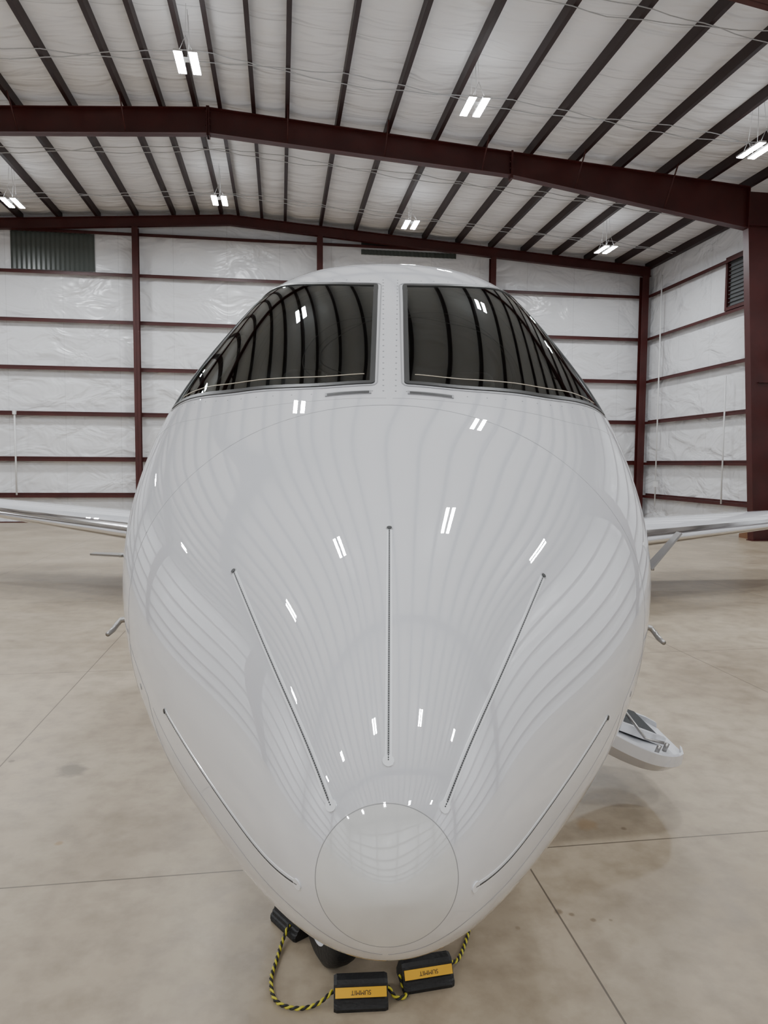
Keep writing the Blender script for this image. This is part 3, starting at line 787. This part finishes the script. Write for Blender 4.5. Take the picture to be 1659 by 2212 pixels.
# ---------------------------------------------------------------- chocks + ropes
def chock(name,X,Y,rz,L_=0.21,text=True):
    e=empty(name,(X,Y,0),rz)
    b=MB()
    prof=[(-0.068,0.0),(-0.072,0.015),(-0.067,0.026),(-0.061,0.030),(-0.057,0.042),(-0.050,0.046),(-0.045,0.060),(-0.039,0.066),(-0.03,0.086),(-0.018,0.096),(0.018,0.096),(0.03,0.086),(0.039,0.066),(0.045,0.060),(0.050,0.046),(0.057,0.042),(0.061,0.030),(0.067,0.026),(0.072,0.015),(0.068,0.0)]
    rings=[]
    for x,k in ((-L_/2,0.9),(-L_/2+0.012,1),(L_/2-0.012,1),(L_/2,0.9)):
        rings.append([Vector((x,p*k,max(0,0.048+(z-0.048)*k))) for p,z in prof])
    for r in rings:
        for v in r:
            if v.z<0.006: v.z=0.0
    b.loft(rings,0,smooth=False)
    b.obj('rubber_body',[M_black],e)
    if text:
        a=Vector((0,-0.0615,0.044)); c=Vector((0,-0.034,0.088)); d=(c-a).normalized(); nn=Vector((0,-d.z,d.y)); nn=nn if nn.z>0 else -nn
        b=MB(); w=L_/2-0.006
        lo_=a+d*0.008+nn*0.002; hi=a+d*0.042+nn*0.002
        b.add([(-w,lo_.y,lo_.z),(w,lo_.y,lo_.z),(w,hi.y,hi.z),(-w,hi.y,hi.z)]+[(-w,lo_.y-nn.y*.006,lo_.z-nn.z*.006),(w,lo_.y-nn.y*.006,lo_.z-nn.z*.006),(w,hi.y-nn.y*.006,hi.z-nn.z*.006),(-w,hi.y-nn.y*.006,hi.z-nn.z*.006)],[(0,1,2,3),(4,5,6,7),(0,1,5,4),(1,2,6,5),(2,3,7,6),(3,0,4,7)])
        b.obj('yellow_band',[M_yel],e)
        tcu=bpy.data.curves.new('band_lettering','FONT'); tcu.body='SUMMIT'; tcu.size=0.022; tcu.align_x='CENTER'; tcu.align_y='CENTER'; tcu.extrude=0.0003
        to=bpy.data.objects.new('band_lettering',tcu); sc.collection.objects.link(to); to.parent=e
        mid=(lo_+hi)/2+nn*0.0012
        xa=Vector((-1,0,0)); ya=-d; za=xa.cross(ya)
        to.matrix_local=Matrix(((xa.x,ya.x,za.x,mid.x),(xa.y,ya.y,za.y,mid.y),(xa.z,ya.z,za.z,mid.z),(0,0,0,1)))
        tcu.materials.append(M_dash)
    return e
chock('wheel_chock',-0.08,2.655,math.radians(4))
chock('wheel_chock',0.180,2.765,math.radians(13))
chock('wheel_chock',-0.395,3.10,math.radians(-50),text=False)
chock('wheel_chock',0.36,3.32,math.radians(14),text=False)
def rope(name,pts):
    P=[Vector(p) for p in pts]; path=[]
    n=len(P)
    for i in range(n-1):
        p0=P[max(i-1,0)];p1=P[i];p2=P[i+1];p3=P[min(i+2,n-1)]
        m=max(6,int((p2-p1).length/0.004))
        for k in range(m):
            t=k/m; path.append(0.5*((2*p1)+(-p0+p2)*t+(2*p0-5*p1+4*p2-p3)*t*t+(-p0+3*p1-3*p2+p3)*t**3))
    path.append(P[-1]); b=MB(); r=0.004
    for ph,mi in ((0,0),(math.pi,1)):
        pts2=[]; L0=0
        for i,p in enumerate(path):
            t=(path[min(i+1,len(path)-1)]-path[max(i-1,0)]).normalized(); u=t.cross(Vector((0,0,1))).normalized(); v=u.cross(t)
            if i: L0+=(p-path[i-1]).length
            a=L0/0.042*2*math.pi+ph; pts2.append(p+(u*math.cos(a)+v*math.sin(a))*r)
        b.tube(pts2,0.0046,6,mi)
    b.obj(name,[M_yrope,M_black])
rope('chock_rope',[(-0.187,2.645,0.04),(-0.25,2.61,0.012),(-0.33,2.59,0.012),(-0.41,2.63,0.012),(-0.445,2.74,0.012),(-0.44,2.86,0.012),(-0.43,2.97,0.02),(-0.41,3.03,0.05)])
rope('chock_rope',[(0.028,2.66,0.05),(0.06,2.645,0.015),(0.10,2.66,0.012),(0.09,2.70,0.012),(0.075,2.735,0.04)])
rope('chock_rope',[(0.285,2.795,0.05),(0.32,2.84,0.03),(0.36,2.95,0.012),(0.40,3.1,0.012),(0.38,3.24,0.05)])

# ---------------------------------------------------------------- world + camera
w=bpy.data.worlds.new('World'); sc.world=w; w.use_nodes=True
w.node_tree.nodes['Background'].inputs[0].default_value=(0.5,0.5,0.52,1); w.node_tree.nodes['Background'].inputs[1].default_value=0.3
cam=bpy.data.cameras.new('camera'); co=bpy.data.objects.new('camera',cam); sc.collection.objects.link(co)
cam.sensor_fit='VERTICAL'; cam.sensor_height=34.6; cam.lens=24.0; cam.clip_start=0.05; cam.clip_end=200
co.matrix_world=Matrix.Translation((0,0,2.1))@Matrix.Rotation(math.radians(90-3.9),4,'X')@Matrix.Rotation(math.radians(0.37),4,'Z')
sc.camera=co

▶ What you should do: Retype everything in the material word for word, minus pictures.

▶ Written reply:
Keep writing the Blender script for this image. This is part 3, starting at line 787. This part finishes the script. Write for Blender 4.5. Take the picture to be 1659 by 2212 pixels.
# ---------------------------------------------------------------- chocks + ropes
def chock(name,X,Y,rz,L_=0.21,text=True):
    e=empty(name,(X,Y,0),rz)
    b=MB()
    prof=[(-0.068,0.0),(-0.072,0.015),(-0.067,0.026),(-0.061,0.030),(-0.057,0.042),(-0.050,0.046),(-0.045,0.060),(-0.039,0.066),(-0.03,0.086),(-0.018,0.096),(0.018,0.096),(0.03,0.086),(0.039,0.066),(0.045,0.060),(0.050,0.046),(0.057,0.042),(0.061,0.030),(0.067,0.026),(0.072,0.015),(0.068,0.0)]
    rings=[]
    for x,k in ((-L_/2,0.9),(-L_/2+0.012,1),(L_/2-0.012,1),(L_/2,0.9)):
        rings.append([Vector((x,p*k,max(0,0.048+(z-0.048)*k))) for p,z in prof])
    for r in rings:
        for v in r:
            if v.z<0.006: v.z=0.0
    b.loft(rings,0,smooth=False)
    b.obj('rubber_body',[M_black],e)
    if text:
        a=Vector((0,-0.0615,0.044)); c=Vector((0,-0.034,0.088)); d=(c-a).normalized(); nn=Vector((0,-d.z,d.y)); nn=nn if nn.z>0 else -nn
        b=MB(); w=L_/2-0.006
        lo_=a+d*0.008+nn*0.002; hi=a+d*0.042+nn*0.002
        b.add([(-w,lo_.y,lo_.z),(w,lo_.y,lo_.z),(w,hi.y,hi.z),(-w,hi.y,hi.z)]+[(-w,lo_.y-nn.y*.006,lo_.z-nn.z*.006),(w,lo_.y-nn.y*.006,lo_.z-nn.z*.006),(w,hi.y-nn.y*.006,hi.z-nn.z*.006),(-w,hi.y-nn.y*.006,hi.z-nn.z*.006)],[(0,1,2,3),(4,5,6,7),(0,1,5,4),(1,2,6,5),(2,3,7,6),(3,0,4,7)])
        b.obj('yellow_band',[M_yel],e)
        tcu=bpy.data.curves.new('band_lettering','FONT'); tcu.body='SUMMIT'; tcu.size=0.022; tcu.align_x='CENTER'; tcu.align_y='CENTER'; tcu.extrude=0.0003
        to=bpy.data.objects.new('band_lettering',tcu); sc.collection.objects.link(to); to.parent=e
        mid=(lo_+hi)/2+nn*0.0012
        xa=Vector((-1,0,0)); ya=-d; za=xa.cross(ya)
        to.matrix_local=Matrix(((xa.x,ya.x,za.x,mid.x),(xa.y,ya.y,za.y,mid.y),(xa.z,ya.z,za.z,mid.z),(0,0,0,1)))
        tcu.materials.append(M_dash)
    return e
chock('wheel_chock',-0.08,2.655,math.radians(4))
chock('wheel_chock',0.180,2.765,math.radians(13))
chock('wheel_chock',-0.395,3.10,math.radians(-50),text=False)
chock('wheel_chock',0.36,3.32,math.radians(14),text=False)
def rope(name,pts):
    P=[Vector(p) for p in pts]; path=[]
    n=len(P)
    for i in range(n-1):
        p0=P[max(i-1,0)];p1=P[i];p2=P[i+1];p3=P[min(i+2,n-1)]
        m=max(6,int((p2-p1).length/0.004))
        for k in range(m):
            t=k/m; path.append(0.5*((2*p1)+(-p0+p2)*t+(2*p0-5*p1+4*p2-p3)*t*t+(-p0+3*p1-3*p2+p3)*t**3))
    path.append(P[-1]); b=MB(); r=0.004
    for ph,mi in ((0,0),(math.pi,1)):
        pts2=[]; L0=0
        for i,p in enumerate(path):
            t=(path[min(i+1,len(path)-1)]-path[max(i-1,0)]).normalized(); u=t.cross(Vector((0,0,1))).normalized(); v=u.cross(t)
            if i: L0+=(p-path[i-1]).length
            a=L0/0.042*2*math.pi+ph; pts2.append(p+(u*math.cos(a)+v*math.sin(a))*r)
        b.tube(pts2,0.0046,6,mi)
    b.obj(name,[M_yrope,M_black])
rope('chock_rope',[(-0.187,2.645,0.04),(-0.25,2.61,0.012),(-0.33,2.59,0.012),(-0.41,2.63,0.012),(-0.445,2.74,0.012),(-0.44,2.86,0.012),(-0.43,2.97,0.02),(-0.41,3.03,0.05)])
rope('chock_rope',[(0.028,2.66,0.05),(0.06,2.645,0.015),(0.10,2.66,0.012),(0.09,2.70,0.012),(0.075,2.735,0.04)])
rope('chock_rope',[(0.285,2.795,0.05),(0.32,2.84,0.03),(0.36,2.95,0.012),(0.40,3.1,0.012),(0.38,3.24,0.05)])

# ---------------------------------------------------------------- world + camera
w=bpy.data.worlds.new('World'); sc.world=w; w.use_nodes=True
w.node_tree.nodes['Background'].inputs[0].default_value=(0.5,0.5,0.52,1); w.node_tree.nodes['Background'].inputs[1].default_value=0.3
cam=bpy.data.cameras.new('camera'); co=bpy.data.objects.new('camera',cam); sc.collection.objects.link(co)
cam.sensor_fit='VERTICAL'; cam.sensor_height=34.6; cam.lens=24.0; cam.clip_start=0.05; cam.clip_end=200
co.matrix_world=Matrix.Translation((0,0,2.1))@Matrix.Rotation(math.radians(90-3.9),4,'X')@Matrix.Rotation(math.radians(0.37),4,'Z')
sc.camera=co